Utz Rachowski - 80. Gedenktag der BücherverbrennungBibo-Chefin Corina Gutmann bedankt sich bei Utz Rachowski für den Vortrag.

Sprache als Machtmittel
Utz Rachowski referierte und las vor Gymnasiasten in der Greizer Bibliothek

GREIZ. Vor Gymnasiasten des Ulf-Merbold-Gymnasiums und des Staatlichen Berufsbildungszentrums Greiz-Zeulenroda sprach am Donnerstagmorgen der im Vogtland geborene Schriftsteller Utz Rachowski. Dabei ging der Autor der Frage nach, wie es sich mit Kunst und vor allem im Hinblick auf deren Missbrauch in einer Diktatur verhält. Am Beispiel von e.o. plauen erklärte der Autor die Thematik. Der als Illustrator tätige 1903 geborene Künstler Erich Ohser wurde vor allem durch seine lustigen Vater-Sohn-Zeichnungen bekannt. Allerdings zog er sich auch durch seine Hitler-und Goebbels-Karikaturen den Hass der Nationalsozialisten zu. Nach deren Machtübernahme bekam Ohser Berufsverbot, nach Annahme eines Pseudonyms durfte er in der Zeitung Das Reich unpolitische Zeichnungen veröffentlichen. Doch es verging nicht viel Zeit, bis Ohser seine Abneigung gegen die Nazis nicht länger verbergen konnte. Im Jahr 1943 fand man ihn erhängt in seiner Gefängniszelle die wahren Umstände seines Todes wurden nie geklärt. Wie sehr Sprache als Machtmittel im Nationalsozialismus eingesetzt wurde, demonstrierte Rachowski anhand einer Rede, die der damalige Reichsminister Goebbels im Jahr 1943 in Heidelberg hielt, und die als Paradebeispiel der Rhetorik und NS-Propaganda gilt. Ich lese Euch ein paar Sätze vor, um die pathetische Sprache vorzuführen, erklärte dazu der Autor. ähnlichen Pathos hätten aber auch die Leitartikel der sozialistischen Presse in der DDR beinhaltet, beispielsweise mit der Revolution des Proletariats.

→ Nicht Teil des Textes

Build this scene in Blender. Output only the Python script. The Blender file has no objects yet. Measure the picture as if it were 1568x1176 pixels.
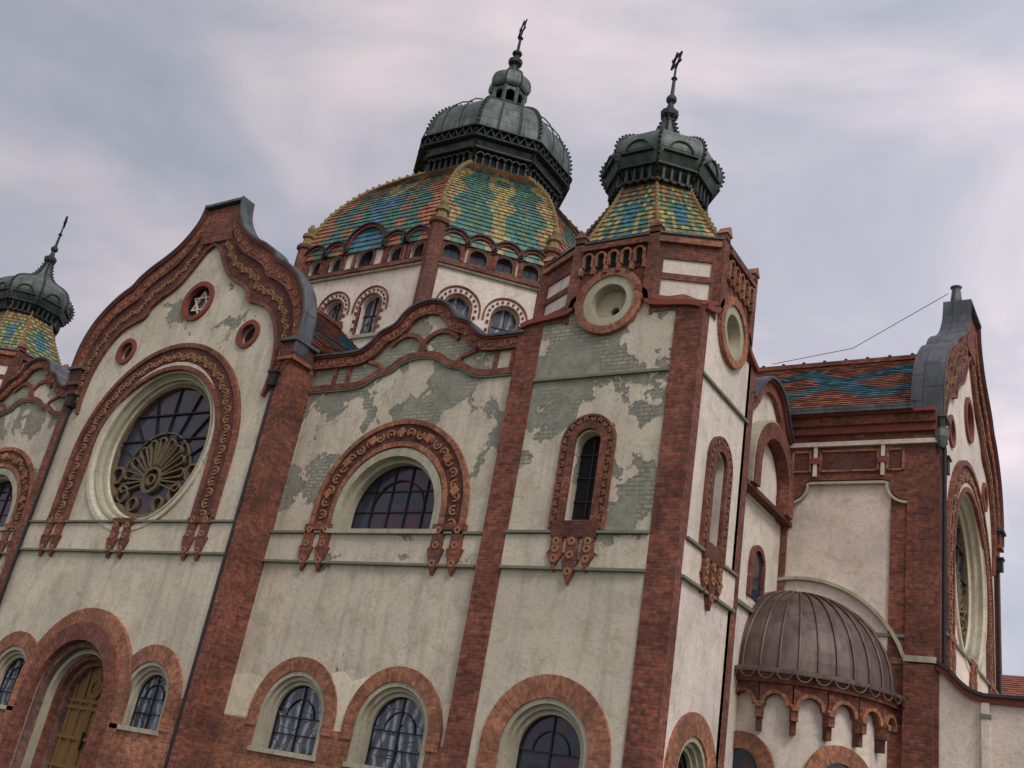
import bpy, math, random
from math import pi, sin, cos, hypot
from mathutils import Vector, Matrix
from mathutils.geometry import tessellate_polygon
random.seed(7)
sc=bpy.context.scene
sc.view_settings.view_transform='Standard'
try: sc.view_settings.look='None'
except Exception: pass
sc.view_settings.exposure=0

# ------------------------------------------------------------ materials
MATS={}
class NT:
    def __init__(s,name):
        s.m=bpy.data.materials.new(name); s.m.use_nodes=True; s.t=s.m.node_tree
        s.b=s.t.nodes["Principled BSDF"]; MATS[name]=s.m
        s.geo=s.n("ShaderNodeNewGeometry"); s.pos=s.geo.outputs["Position"]
        s.uvn=s.n("ShaderNodeUVMap"); s.uv=s.uvn.outputs[0]
    def n(s,t): return s.t.nodes.new(t)
    def l(s,a,b): s.t.links.new(a,b)
    def inp(s,sock,v):
        if hasattr(v,'is_linked') or hasattr(v,'links'): s.l(v,sock)
        else: sock.default_value=v
    def noise(s,scale,detail=4,vec=None,dist=0,rough=.55,color=False):
        n=s.n("ShaderNodeTexNoise"); n.inputs["Scale"].default_value=scale; n.inputs["Detail"].default_value=detail
        n.inputs["Distortion"].default_value=dist; n.inputs["Roughness"].default_value=rough
        s.l(vec or s.pos,n.inputs["Vector"]); return n.outputs["Color" if color else "Fac"]
    def ramp(s,f,stops):
        n=s.n("ShaderNodeValToRGB"); e=n.color_ramp.elements
        while len(e)<len(stops): e.new(.5)
        for i,(p,c) in enumerate(stops):
            e[i].position=p; e[i].color=(c,c,c,1) if not isinstance(c,tuple) else (*c,1)
        s.l(f,n.inputs[0]); return n.outputs[0]
    def mix(s,f,a,b,mode='MIX'):
        n=s.n("ShaderNodeMix"); n.data_type='RGBA'; n.blend_type=mode
        s.inp(n.inputs[0],f); s.inp(n.inputs[6],(*a,1) if isinstance(a,tuple) and len(a)==3 else a)
        s.inp(n.inputs[7],(*b,1) if isinstance(b,tuple) and len(b)==3 else b); return n.outputs[2]
    def math(s,op,a,b=0.0,clamp=False):
        n=s.n("ShaderNodeMath"); n.operation=op; n.use_clamp=clamp; s.inp(n.inputs[0],a); s.inp(n.inputs[1],b); return n.outputs[0]
    def sep(s,v):
        n=s.n("ShaderNodeSeparateXYZ"); s.l(v,n.inputs[0]); return n.outputs
    def mapping(s,v,scale):
        n=s.n("ShaderNodeMapping"); n.inputs["Scale"].default_value=scale; s.l(v,n.inputs[0]); return n.outputs[0]
    def brick(s,c1,c2,mo,w=.27,h=.085,ms=.012,vec=None):
        n=s.n("ShaderNodeTexBrick"); n.inputs["Scale"].default_value=1
        n.inputs["Brick Width"].default_value=w; n.inputs["Row Height"].default_value=h; n.inputs["Mortar Size"].default_value=ms
        n.inputs["Mortar Smooth"].default_value=.3
        for k,c in zip(("Color1","Color2","Mortar"),(c1,c2,mo)): n.inputs[k].default_value=(*c,1)
        s.l(vec or s.uv,n.inputs["Vector"]); return n.outputs[0],n.outputs[1]
    def bump(s,h,st=.4,d=.02):
        n=s.n("ShaderNodeBump"); n.inputs["Strength"].default_value=st; n.inputs["Distance"].default_value=d
        s.l(h,n.inputs["Height"]); s.l(n.outputs[0],s.b.inputs["Normal"])
    def cracks(s,scale=.8,w=.012):
        wv=s.n("ShaderNodeVectorMath"); wv.operation='MULTIPLY_ADD'; s.l(s.noise(1.3,6,color=True),wv.inputs[0]); wv.inputs[1].default_value=(1.1,1.1,1.1); s.l(s.pos,wv.inputs[2])
        v=s.n("ShaderNodeTexVoronoi"); v.feature='DISTANCE_TO_EDGE'; v.inputs["Scale"].default_value=scale; s.l(wv.outputs[0],v.inputs["Vector"])
        c=s.ramp(v.outputs["Distance"],[(0.0,1.0),(w,0.0)]); m=s.ramp(s.noise(.6,3),[(.5,0.0),(.6,1.0)])
        return s.math('MULTIPLY',c,m)
    def out(s,c,rough=.85,metal=0,spec=.3):
        s.inp(s.b.inputs["Base Color"],(*c,1) if isinstance(c,tuple) else c)
        s.inp(s.b.inputs["Roughness"],rough); s.b.inputs["Metallic"].default_value=metal
        s.b.inputs["Specular IOR Level"].default_value=spec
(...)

Utz Rachowski, der 1954 in Plauen geboren wurde, 1971 von der Erweiterten Schule relegiert und aus der FDJ ausgeschlossen wurde, erkannte anhand eigener Lebenserfahrungen Parallelen zwischen beiden Gesellschaftsordnungen. In einem Vergleich der Diktaturen des Nationalsozialismus und des realen Sozialismus in der DDR gebe es einige gemeinsame Elemente, wie er ausführte.
Rachowski erlebte schon in frühen Jugendjahren die Repressalien der DDR-Diktatur. 1979 wurde er verhaftet und zu 27 Monaten Gefängnis verurteilt, wegen fünf Gedichten und der Verbreitung verbotener Literatur von Wolf Biermann, Jürgen Fuchs, Reiner Kunze und Gerulf Pannach.
Als Klient von amnesty international im November 1980 aus der DDR ausgebürgert, lebte Rachowski bis 1992 in Westberlin und Göttingen. Nach dem Studium der Kunstgeschichte und Philosophie kehrte er 1992 ins Vogtland zurück, wo er als freier Autor lebt. Seit 2003 ist Rachowski Bürger- und Rechtsberater zur Rehabilitierung von Opfern der SED-Diktatur im Auftrag des Sächsischen Landesbeauftragten für die Stasi-Akten. Im Jahr 2007 wurde er als erster Schriftsteller im Jahr 2007 mit dem Reiner-Kunze-Preis ausgezeichnet.
Die Lesung war eine gemeinsame Veranstaltung mit Lese-Zeichen e.V., der Landeszentrale für politische Bildung, dem Thüringer Literaturrat e.V. und der Greizer Bibliothek.